What you need to consider when creating software for humans

I joined the Sentia team in 2017 as an application development engineer (really just a sophisticated way of explaining I am a part of the team that develops and designs our flagship app, Sentia).
Sentia is an application that is a game changer for sales teams. A smart layer that sits on top of all of the leading CRM packages and humanizes them for users.
Like most of my colleagues, I moved in to software development from a background in sales and retail.
We have a policy of only hiring developers who have actually worked in sales.
For good reason.
As I had myself been a user of many sales applications on the floor in a retail store, I was ideally placed to create software from the point of view of a user.
When I began, I was quickly exposed to the plethora of software we ourselves use while developing Sentia for our users. Not impressed.
I quickly realised what developers should be considering when it comes to humanizing their software and what we should choose to use in Sentia terms of ‘user interface’ to ensure that our users have an enjoyable & productive journey when using our application.
For example, as we all here do have a ‘sales background’ we design software and utilize features what we ourselves would prefer in terms of user experience.
In our design work we always consider the user first.
We work from the premise that if a user is confused or unsure about how to use a particular feature, it is a failure of our design.
If something isn’t clear – it is a design failure.
The impression that our app leaves behind with a user is a key factor that determines whether an application will be a success or a flop.
Design Tip 1 : Don’t try breaking old habits
We can’t escape the fact that we are all creatures of habit.
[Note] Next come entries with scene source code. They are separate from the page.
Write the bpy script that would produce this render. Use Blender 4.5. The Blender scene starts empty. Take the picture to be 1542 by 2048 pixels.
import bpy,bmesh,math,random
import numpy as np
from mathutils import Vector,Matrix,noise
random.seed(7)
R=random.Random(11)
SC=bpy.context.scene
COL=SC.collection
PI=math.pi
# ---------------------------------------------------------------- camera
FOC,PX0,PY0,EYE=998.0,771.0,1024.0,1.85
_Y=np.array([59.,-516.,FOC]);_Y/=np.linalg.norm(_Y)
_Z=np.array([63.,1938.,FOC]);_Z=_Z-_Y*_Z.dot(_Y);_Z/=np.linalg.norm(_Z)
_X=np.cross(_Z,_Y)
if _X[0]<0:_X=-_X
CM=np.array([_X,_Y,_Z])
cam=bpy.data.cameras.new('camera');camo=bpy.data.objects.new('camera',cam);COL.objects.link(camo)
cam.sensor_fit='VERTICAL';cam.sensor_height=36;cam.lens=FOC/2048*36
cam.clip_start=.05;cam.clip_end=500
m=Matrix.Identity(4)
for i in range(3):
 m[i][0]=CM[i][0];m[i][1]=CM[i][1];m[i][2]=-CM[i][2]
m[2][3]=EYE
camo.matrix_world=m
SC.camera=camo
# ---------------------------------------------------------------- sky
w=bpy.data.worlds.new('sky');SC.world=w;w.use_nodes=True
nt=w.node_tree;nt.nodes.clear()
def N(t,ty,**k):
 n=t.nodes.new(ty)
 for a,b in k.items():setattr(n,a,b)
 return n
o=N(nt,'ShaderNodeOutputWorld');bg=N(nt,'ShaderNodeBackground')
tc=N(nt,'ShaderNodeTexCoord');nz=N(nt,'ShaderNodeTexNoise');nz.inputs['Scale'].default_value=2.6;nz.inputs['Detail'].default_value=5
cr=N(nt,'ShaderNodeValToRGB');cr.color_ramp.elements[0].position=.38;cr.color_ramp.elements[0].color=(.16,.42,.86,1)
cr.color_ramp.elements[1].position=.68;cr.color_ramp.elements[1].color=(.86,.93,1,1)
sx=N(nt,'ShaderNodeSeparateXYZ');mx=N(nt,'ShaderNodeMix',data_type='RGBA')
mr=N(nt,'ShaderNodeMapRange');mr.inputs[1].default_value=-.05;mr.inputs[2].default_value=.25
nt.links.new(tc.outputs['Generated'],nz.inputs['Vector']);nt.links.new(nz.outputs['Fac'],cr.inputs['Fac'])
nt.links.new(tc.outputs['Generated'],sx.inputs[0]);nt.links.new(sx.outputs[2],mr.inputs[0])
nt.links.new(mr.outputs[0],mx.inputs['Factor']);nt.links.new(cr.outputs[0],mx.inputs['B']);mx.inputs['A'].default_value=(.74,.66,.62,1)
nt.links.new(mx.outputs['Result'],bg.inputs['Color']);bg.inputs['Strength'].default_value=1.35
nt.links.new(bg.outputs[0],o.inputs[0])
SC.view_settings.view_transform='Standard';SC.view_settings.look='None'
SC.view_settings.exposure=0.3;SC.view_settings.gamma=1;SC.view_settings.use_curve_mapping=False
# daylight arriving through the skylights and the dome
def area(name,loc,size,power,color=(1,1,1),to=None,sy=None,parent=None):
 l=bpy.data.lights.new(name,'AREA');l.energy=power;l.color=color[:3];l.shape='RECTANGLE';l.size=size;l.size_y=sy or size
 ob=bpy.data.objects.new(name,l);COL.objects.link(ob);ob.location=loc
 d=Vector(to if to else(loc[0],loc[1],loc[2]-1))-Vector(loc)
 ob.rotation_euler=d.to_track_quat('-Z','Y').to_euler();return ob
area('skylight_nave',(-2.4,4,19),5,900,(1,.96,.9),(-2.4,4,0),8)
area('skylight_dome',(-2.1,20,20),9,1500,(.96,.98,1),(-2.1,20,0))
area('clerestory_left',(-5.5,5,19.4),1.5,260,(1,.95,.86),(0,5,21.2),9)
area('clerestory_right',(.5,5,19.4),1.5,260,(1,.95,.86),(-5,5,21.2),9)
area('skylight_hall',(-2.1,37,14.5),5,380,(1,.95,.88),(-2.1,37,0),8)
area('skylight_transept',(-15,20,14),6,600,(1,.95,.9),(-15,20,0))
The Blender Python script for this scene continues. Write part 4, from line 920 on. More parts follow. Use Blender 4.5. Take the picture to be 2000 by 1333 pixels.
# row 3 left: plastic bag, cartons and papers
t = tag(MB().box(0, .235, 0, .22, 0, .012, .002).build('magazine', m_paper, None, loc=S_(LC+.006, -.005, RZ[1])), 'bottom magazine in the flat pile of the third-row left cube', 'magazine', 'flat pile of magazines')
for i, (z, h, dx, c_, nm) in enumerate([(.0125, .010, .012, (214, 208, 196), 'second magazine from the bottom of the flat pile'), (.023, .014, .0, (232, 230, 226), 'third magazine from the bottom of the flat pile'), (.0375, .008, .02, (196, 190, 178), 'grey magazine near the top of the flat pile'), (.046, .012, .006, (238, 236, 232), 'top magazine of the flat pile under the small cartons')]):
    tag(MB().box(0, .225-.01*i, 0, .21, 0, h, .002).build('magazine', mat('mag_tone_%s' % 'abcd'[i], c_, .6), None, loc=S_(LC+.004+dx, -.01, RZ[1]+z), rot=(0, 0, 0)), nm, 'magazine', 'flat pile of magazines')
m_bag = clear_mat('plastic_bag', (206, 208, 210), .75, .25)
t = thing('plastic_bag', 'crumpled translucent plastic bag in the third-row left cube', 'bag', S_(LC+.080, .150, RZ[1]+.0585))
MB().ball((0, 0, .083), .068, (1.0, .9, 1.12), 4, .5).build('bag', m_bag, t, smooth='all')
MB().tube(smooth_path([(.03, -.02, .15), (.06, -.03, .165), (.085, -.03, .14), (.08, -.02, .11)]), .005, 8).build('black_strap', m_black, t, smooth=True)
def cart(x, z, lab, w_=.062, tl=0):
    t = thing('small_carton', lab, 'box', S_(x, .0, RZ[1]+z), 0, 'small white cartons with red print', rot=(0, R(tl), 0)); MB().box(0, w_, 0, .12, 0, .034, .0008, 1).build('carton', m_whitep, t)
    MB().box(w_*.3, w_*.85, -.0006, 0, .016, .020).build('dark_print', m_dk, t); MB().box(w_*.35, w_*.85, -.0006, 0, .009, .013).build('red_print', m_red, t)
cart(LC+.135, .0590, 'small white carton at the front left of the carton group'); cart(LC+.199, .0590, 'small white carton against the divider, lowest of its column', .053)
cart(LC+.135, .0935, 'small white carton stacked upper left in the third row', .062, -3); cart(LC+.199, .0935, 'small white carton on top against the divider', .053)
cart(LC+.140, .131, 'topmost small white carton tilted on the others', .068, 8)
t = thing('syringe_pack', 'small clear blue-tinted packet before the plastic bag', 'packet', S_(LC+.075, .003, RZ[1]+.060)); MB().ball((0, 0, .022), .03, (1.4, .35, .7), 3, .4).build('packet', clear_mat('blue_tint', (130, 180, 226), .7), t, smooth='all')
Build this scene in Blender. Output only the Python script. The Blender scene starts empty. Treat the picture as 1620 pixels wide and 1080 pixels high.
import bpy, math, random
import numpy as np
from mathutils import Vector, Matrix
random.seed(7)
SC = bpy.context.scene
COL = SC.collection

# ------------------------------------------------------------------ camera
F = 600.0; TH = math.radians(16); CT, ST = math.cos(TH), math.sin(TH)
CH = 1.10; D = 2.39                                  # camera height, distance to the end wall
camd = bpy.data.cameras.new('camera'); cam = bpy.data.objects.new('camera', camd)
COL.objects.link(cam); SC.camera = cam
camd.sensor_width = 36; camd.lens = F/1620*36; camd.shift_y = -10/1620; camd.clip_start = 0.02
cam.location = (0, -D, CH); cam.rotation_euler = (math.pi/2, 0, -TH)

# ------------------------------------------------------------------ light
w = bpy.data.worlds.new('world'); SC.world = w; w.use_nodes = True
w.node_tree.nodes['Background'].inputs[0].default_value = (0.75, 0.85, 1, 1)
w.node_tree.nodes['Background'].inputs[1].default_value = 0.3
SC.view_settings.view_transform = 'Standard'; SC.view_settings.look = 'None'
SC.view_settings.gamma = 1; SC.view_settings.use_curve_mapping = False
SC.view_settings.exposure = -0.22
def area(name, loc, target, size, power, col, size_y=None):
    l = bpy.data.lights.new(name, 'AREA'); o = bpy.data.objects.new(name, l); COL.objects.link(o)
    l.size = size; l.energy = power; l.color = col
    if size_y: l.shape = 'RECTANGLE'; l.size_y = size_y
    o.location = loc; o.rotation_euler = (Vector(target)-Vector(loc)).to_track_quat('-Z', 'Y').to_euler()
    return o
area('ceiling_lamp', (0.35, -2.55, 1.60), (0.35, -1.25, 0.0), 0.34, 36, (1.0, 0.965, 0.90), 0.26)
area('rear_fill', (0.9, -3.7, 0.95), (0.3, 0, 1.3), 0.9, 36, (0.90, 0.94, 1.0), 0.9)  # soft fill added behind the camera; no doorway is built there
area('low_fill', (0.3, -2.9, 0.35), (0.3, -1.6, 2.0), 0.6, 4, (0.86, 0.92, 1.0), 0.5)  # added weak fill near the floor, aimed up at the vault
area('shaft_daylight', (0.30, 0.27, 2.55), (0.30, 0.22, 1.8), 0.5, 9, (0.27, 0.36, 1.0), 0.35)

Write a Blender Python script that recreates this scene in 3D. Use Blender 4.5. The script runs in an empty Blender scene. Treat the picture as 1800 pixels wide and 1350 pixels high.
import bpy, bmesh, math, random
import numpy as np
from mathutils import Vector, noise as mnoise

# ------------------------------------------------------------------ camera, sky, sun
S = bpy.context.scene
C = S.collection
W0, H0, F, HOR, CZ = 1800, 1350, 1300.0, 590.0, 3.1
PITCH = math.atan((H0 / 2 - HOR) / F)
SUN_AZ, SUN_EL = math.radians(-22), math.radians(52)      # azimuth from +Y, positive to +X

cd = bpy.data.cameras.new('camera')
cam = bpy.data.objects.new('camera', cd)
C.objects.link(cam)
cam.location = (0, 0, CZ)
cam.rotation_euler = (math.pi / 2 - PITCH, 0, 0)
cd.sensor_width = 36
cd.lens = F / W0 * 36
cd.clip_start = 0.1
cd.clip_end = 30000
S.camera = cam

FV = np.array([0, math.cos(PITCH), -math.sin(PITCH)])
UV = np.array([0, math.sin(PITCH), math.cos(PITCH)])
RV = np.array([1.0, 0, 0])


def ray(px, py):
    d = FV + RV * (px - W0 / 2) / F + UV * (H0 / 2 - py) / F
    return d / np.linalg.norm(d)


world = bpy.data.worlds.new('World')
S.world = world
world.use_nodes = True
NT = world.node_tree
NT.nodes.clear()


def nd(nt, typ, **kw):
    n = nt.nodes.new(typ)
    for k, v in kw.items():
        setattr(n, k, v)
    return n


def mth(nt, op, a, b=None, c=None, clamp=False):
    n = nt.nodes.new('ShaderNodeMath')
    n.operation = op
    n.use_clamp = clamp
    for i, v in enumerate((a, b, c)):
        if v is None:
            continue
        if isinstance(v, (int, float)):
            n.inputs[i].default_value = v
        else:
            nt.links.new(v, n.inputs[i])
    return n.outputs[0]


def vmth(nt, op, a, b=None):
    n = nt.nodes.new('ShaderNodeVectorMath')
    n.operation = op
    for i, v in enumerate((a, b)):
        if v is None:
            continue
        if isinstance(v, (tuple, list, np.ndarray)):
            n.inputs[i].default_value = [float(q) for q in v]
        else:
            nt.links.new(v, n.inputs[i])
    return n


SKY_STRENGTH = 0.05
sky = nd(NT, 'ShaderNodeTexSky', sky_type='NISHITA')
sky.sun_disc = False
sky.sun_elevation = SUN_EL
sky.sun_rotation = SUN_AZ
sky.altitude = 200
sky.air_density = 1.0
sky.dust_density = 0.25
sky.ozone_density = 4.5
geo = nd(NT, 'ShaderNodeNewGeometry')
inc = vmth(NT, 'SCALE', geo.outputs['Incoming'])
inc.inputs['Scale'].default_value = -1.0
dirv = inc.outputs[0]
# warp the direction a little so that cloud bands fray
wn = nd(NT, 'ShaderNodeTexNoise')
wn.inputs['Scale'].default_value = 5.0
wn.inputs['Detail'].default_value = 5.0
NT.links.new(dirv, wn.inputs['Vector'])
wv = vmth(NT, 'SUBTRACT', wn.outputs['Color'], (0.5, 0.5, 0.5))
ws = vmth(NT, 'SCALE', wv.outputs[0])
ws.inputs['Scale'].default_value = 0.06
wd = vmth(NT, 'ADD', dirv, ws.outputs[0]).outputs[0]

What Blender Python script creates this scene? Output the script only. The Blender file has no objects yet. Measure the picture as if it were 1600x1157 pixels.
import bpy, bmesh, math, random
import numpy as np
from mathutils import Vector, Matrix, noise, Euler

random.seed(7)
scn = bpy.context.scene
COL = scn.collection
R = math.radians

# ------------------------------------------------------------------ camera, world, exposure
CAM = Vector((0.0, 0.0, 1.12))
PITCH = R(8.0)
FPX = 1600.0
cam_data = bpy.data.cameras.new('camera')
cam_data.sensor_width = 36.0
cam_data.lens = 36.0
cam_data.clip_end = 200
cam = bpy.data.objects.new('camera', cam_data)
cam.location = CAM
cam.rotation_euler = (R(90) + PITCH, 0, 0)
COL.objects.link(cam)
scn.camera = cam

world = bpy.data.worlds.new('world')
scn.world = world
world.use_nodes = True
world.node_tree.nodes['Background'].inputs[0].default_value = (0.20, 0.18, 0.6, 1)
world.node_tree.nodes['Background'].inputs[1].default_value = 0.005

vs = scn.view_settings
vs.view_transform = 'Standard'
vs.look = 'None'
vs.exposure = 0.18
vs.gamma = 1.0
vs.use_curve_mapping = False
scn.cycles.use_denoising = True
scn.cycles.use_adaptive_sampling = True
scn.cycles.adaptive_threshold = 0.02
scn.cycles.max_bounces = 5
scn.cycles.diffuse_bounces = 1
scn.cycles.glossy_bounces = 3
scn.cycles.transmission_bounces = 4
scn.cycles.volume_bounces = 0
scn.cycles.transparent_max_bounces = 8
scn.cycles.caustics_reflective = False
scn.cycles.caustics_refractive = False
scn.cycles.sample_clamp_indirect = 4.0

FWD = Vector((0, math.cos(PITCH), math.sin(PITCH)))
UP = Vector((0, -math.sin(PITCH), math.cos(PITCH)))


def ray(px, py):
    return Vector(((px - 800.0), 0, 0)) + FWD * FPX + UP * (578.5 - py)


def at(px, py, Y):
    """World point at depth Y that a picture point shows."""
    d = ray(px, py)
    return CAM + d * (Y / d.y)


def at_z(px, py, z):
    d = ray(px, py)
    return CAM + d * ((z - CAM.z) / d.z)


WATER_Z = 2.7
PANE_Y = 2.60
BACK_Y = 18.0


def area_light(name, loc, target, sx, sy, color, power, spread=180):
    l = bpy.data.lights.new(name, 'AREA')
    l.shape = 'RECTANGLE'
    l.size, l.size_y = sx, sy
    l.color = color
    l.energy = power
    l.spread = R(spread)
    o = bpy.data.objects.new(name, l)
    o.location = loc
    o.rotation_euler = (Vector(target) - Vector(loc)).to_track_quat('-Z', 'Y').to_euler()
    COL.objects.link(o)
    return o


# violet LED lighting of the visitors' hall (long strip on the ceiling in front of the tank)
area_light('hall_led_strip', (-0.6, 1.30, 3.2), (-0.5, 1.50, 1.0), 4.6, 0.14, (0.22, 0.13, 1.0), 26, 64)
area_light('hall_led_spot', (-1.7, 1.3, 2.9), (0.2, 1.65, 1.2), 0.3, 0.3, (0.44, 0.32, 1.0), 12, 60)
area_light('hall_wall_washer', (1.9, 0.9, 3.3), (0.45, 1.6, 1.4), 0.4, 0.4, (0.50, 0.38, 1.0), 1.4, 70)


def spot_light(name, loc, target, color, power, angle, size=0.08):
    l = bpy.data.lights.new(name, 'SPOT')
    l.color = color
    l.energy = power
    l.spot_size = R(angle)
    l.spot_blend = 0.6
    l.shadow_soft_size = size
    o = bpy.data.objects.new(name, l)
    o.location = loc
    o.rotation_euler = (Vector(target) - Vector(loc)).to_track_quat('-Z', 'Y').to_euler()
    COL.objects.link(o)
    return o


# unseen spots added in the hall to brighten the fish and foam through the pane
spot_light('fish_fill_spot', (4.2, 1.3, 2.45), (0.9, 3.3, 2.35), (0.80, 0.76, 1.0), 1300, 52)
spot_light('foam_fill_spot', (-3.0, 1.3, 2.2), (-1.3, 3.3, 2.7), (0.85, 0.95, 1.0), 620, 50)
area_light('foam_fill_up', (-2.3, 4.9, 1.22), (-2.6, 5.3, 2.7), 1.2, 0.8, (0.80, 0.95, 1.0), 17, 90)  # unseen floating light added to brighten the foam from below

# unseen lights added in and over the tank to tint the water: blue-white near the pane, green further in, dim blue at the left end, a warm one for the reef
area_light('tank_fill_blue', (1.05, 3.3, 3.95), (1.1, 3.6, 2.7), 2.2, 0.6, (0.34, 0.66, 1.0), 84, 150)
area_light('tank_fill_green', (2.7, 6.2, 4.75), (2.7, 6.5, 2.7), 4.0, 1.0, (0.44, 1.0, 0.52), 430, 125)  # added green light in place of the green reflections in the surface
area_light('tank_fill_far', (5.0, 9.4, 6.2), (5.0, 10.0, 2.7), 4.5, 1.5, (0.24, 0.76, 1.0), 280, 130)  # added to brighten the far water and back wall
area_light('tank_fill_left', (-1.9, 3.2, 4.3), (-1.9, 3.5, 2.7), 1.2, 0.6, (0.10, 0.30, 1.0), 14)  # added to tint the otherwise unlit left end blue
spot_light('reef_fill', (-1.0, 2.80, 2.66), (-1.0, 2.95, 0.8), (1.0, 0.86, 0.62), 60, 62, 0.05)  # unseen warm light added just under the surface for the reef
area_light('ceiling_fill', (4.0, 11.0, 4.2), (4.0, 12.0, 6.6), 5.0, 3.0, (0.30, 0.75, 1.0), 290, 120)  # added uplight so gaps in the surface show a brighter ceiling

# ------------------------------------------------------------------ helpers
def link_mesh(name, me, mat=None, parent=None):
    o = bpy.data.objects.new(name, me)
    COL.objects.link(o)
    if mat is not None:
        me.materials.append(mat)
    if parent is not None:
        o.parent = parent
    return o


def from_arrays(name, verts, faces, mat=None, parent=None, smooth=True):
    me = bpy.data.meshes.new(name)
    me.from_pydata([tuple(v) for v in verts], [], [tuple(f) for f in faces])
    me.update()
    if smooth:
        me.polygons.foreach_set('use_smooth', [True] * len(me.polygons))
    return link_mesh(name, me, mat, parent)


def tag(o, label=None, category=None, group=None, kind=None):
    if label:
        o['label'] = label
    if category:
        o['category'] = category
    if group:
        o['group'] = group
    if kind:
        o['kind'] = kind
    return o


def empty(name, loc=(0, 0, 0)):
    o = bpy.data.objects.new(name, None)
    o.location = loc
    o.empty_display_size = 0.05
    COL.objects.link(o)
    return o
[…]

Up to 40% of our daily activities stem from habits that we have formed through associative learning.
When it comes to apps, we are all now very much in the habit of swiping left or right, scrolling through articles, expanding menus, clicking through cards or allowing ourselves to be directed.
We have all been trained somewhat by our consumer app experience.
Enterprise software needs to understand this and adapt.
These well-used gestures and designs are a great way to ensure that the user is comfortable with how to interact in the app. It is critical that apps do not need excessive re-training in how many fingers they need to use to open a card or swipe to find the menu.
Touch removes the need for buttons.
Touch allows far less clutter on the screen.
Touch has the potential to be understood universally, without having to rely on a word or an icon that everyone has to read as ‘chat’ or ‘home’ for example.
Whether it is touch or simply keeping navigation in the same location on the screen that we are all used to seeing, incorporating these idiosyncracies into our app is a great way to settle users into use of our app comfortably.
Design Tip 2 : First impressions are everything
To create an experience that makes an app memorable & desirable, first impressions matter.
These influence our feelings about the software. In the first few seconds of using an app, from loading the app at start up to the landing page, users will make a fast decision about whether they ‘like’ or ‘dislike’ a product.
If the app loads slowly or is filled with too much content on load cluttering the screen, it may be too daunting for the user to continue.
If the app uses vague wording or it is unclear as to how a user should search for what they want, users won’t go to the app for their work.
If you make the user think too much when using the app, they aren’t going to enjoy the experience.
Enterprise software is rife with these challenges and low adoption rates among users (typically 26%) are the evidence of this type of data heavy, complex screen.
Basically put, if the experience is too jarring and confusing, users are going to severely dislike your product & this will rub off on your brand perception.
A bad first impression will last and influence the user’s decision to ever come back.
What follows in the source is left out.